Chicago Monthly Paper Threatens to Out Aldermen


In a bid to shut down ride-sharing, Chicago Dispatcher -- a monthly taxi newspaper -- threatens to out five city aldermen.

Five Chicago City Council members stand to be outed as gay next month by Chicago Dispatcher, a monthly newspaper that focuses on issues relating to the taxi industry.

In an editorial titled "Five Secretly Gay Aldermen," which was published online last Thursday, Dispatcher publisher George Lutfallah wrote that the paper "learned that five of the city's 50 aldermen are closeted homosexuals." Lutfallah threatened to disclose their names in next month's newspaper, unless a list of demands was satisfied in the interim. Among those demands were that the city ban commercial ride-sharing permanently for a host of reasons, or else subject ride-share drivers to the same regulations as taxi drivers. The editorial also bemoaned the fact that many ride-share drivers are women, saying, "The last place for a woman is behind the wheel. If a woman needs a ride somewhere, she will only feel safe if the driver is a man."

At least two of the demands were outrageous, which seemed to suggest that the alderman would be outed regardless. These were a mandate that the city change the name of Willis Tower back to its original moniker, Sears Tower, and that the city ban use of the Internet so as to promote newspaper sales.

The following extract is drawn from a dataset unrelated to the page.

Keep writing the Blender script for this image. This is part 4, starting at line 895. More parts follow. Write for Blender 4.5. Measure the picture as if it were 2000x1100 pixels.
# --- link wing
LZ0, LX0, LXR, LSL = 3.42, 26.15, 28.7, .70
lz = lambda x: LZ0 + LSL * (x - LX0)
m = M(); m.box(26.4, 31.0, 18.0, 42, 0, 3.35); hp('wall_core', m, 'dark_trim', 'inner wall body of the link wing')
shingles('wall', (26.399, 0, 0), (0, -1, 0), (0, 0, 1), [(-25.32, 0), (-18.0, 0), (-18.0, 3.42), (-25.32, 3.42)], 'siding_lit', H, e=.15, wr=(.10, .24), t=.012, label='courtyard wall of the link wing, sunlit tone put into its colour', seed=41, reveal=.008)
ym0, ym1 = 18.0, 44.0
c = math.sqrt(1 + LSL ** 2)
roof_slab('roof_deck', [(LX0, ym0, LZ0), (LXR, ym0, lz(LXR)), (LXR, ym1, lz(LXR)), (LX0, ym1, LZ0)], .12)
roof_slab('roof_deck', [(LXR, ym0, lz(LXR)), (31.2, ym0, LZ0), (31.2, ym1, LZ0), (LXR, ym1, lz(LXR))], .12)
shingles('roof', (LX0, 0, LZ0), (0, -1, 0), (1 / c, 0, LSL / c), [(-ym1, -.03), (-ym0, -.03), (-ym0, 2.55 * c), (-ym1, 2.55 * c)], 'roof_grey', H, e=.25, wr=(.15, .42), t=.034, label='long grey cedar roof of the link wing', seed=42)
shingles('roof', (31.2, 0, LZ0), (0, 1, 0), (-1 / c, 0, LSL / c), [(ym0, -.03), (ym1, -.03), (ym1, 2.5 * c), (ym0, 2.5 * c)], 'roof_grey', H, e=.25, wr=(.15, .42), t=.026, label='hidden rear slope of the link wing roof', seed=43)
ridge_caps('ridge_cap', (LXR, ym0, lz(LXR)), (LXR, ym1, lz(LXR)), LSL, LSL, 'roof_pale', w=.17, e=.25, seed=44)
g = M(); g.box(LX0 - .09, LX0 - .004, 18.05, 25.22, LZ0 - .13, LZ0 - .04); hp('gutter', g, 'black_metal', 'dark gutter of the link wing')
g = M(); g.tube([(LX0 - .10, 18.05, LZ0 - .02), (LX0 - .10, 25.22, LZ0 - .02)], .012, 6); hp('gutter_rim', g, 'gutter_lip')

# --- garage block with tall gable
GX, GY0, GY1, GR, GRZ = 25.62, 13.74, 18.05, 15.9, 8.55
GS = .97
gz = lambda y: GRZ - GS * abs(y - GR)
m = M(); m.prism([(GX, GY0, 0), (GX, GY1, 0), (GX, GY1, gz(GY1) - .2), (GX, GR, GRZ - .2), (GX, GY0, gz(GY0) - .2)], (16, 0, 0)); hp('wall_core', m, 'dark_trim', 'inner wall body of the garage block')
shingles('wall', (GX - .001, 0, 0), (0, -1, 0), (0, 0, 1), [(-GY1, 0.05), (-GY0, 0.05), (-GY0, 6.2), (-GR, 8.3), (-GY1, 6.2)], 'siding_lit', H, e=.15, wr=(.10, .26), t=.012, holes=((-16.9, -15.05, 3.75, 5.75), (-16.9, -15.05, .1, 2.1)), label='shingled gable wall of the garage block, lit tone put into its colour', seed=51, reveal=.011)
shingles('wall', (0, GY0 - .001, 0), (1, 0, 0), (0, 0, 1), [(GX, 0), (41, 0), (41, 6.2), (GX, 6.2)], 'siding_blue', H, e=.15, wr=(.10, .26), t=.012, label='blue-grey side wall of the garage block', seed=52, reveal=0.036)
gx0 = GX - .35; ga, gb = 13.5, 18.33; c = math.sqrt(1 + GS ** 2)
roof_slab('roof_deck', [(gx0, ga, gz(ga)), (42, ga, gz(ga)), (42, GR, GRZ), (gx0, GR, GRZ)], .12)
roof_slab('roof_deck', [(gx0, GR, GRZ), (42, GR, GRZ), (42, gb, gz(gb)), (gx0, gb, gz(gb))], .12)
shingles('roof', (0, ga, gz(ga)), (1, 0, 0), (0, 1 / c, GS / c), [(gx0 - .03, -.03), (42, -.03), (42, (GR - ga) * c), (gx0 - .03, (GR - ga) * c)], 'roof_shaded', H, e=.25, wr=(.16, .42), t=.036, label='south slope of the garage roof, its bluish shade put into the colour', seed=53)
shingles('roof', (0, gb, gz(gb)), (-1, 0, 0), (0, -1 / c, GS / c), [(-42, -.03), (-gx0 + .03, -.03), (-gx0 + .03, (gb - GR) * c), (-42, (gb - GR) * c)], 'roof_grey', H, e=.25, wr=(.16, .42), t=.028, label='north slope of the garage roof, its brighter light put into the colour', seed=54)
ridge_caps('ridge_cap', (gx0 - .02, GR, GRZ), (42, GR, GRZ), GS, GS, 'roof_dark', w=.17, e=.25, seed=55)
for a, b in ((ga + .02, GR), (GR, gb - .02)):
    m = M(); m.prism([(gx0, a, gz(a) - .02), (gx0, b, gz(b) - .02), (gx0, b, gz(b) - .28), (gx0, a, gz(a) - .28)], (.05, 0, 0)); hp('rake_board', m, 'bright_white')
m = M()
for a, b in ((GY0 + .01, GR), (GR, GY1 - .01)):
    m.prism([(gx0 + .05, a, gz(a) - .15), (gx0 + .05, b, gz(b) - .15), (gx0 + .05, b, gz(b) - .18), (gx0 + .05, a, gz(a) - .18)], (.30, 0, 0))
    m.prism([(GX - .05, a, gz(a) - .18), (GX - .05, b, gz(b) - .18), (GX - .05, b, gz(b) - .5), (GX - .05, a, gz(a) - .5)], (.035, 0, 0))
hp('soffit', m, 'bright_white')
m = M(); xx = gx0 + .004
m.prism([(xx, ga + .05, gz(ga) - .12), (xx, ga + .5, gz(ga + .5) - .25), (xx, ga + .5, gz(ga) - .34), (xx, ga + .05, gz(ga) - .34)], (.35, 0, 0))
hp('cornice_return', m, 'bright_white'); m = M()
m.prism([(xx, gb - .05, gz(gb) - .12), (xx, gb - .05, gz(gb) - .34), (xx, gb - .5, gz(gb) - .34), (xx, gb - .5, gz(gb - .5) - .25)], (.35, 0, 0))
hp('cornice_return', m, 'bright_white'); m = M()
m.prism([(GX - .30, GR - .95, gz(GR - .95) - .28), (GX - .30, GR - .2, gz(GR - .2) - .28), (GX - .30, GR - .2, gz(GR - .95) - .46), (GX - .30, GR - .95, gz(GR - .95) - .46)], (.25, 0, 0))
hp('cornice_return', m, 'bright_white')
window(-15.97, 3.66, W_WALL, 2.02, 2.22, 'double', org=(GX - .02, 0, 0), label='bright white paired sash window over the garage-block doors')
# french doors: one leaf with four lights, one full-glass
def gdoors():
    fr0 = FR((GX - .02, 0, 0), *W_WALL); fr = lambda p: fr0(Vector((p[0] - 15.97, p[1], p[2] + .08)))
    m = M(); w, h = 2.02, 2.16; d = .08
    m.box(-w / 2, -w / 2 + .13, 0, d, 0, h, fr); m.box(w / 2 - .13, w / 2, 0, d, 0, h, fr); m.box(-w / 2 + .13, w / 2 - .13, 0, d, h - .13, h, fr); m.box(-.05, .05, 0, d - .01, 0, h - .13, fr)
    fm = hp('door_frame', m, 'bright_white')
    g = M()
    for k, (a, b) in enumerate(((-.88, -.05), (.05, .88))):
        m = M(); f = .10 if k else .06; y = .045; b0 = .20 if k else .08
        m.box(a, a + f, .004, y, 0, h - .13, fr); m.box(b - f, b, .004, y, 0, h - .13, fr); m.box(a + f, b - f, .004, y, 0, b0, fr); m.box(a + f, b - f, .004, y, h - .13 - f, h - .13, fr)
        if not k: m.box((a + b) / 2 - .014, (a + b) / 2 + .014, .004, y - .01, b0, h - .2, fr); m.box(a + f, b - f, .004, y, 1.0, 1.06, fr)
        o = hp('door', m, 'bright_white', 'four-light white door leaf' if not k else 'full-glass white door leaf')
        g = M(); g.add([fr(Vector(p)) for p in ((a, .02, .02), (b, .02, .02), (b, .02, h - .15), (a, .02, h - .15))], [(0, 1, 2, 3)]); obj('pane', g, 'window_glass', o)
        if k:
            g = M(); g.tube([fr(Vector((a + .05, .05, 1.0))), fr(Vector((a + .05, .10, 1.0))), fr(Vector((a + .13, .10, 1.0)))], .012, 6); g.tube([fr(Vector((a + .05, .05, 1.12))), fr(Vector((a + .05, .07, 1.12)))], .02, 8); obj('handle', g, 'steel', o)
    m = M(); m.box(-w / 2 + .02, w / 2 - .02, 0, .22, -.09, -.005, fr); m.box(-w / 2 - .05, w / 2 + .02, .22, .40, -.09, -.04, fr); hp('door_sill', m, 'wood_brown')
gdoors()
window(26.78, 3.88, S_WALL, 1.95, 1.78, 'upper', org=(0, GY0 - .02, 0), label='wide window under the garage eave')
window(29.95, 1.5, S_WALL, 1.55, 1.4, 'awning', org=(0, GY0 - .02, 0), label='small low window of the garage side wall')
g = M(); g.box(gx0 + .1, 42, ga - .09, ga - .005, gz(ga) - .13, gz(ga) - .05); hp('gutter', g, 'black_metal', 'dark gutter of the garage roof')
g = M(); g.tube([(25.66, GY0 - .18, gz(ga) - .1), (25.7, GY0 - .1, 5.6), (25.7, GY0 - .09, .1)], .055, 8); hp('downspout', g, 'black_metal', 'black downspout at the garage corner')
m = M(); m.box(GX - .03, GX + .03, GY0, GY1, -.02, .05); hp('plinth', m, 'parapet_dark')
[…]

The editorial further claimed that the five aldermen in question lied to their constituents about their "gay lifestyle." As examples of their hypocrisy, Lutfallah joked, "a couple of them watch Duck Dynasty while eating carryout from Chick-fil-A."

The piece ended on an ambiguous note, with Lutfallah citing to unspecified "cultural norms" that are changing, which might be a coded reference to LGBT rights' advances. "Let's keep things the way they were and follow established regulations and cultural norms," he concluded.

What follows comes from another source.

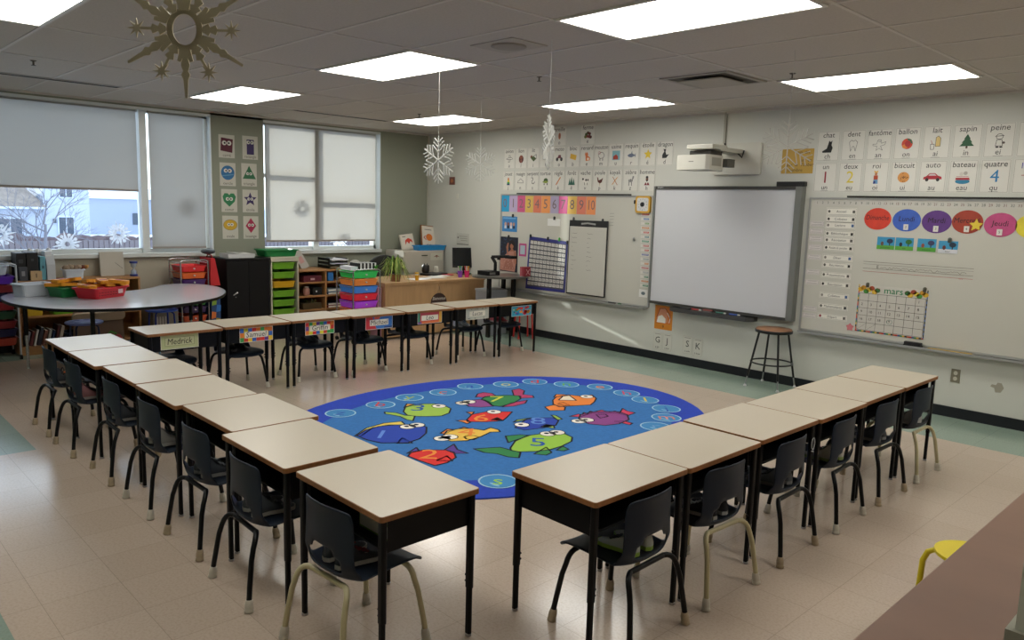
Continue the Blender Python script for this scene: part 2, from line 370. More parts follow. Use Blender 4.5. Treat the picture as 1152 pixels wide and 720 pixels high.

Statewide LGBT rights group Equality Illinois issued a statement saying it "strongly condemns" the editorial, as it "suggests there is something shameful about being a lesbian, gay, bisexual or transgender public official." "However this article was intended, it is no joking matter," continued CEO Bernard Cherkasov. "We call on the publication to immediately retract its extremely offensive article and apologize to the city's LGBT community, women drivers and customers, the City Council and the public at large."

Chicago, by the way, does have three openly gay or lesbian City Council members, Tom Tunney, James Cappleman, and Deborah Mell.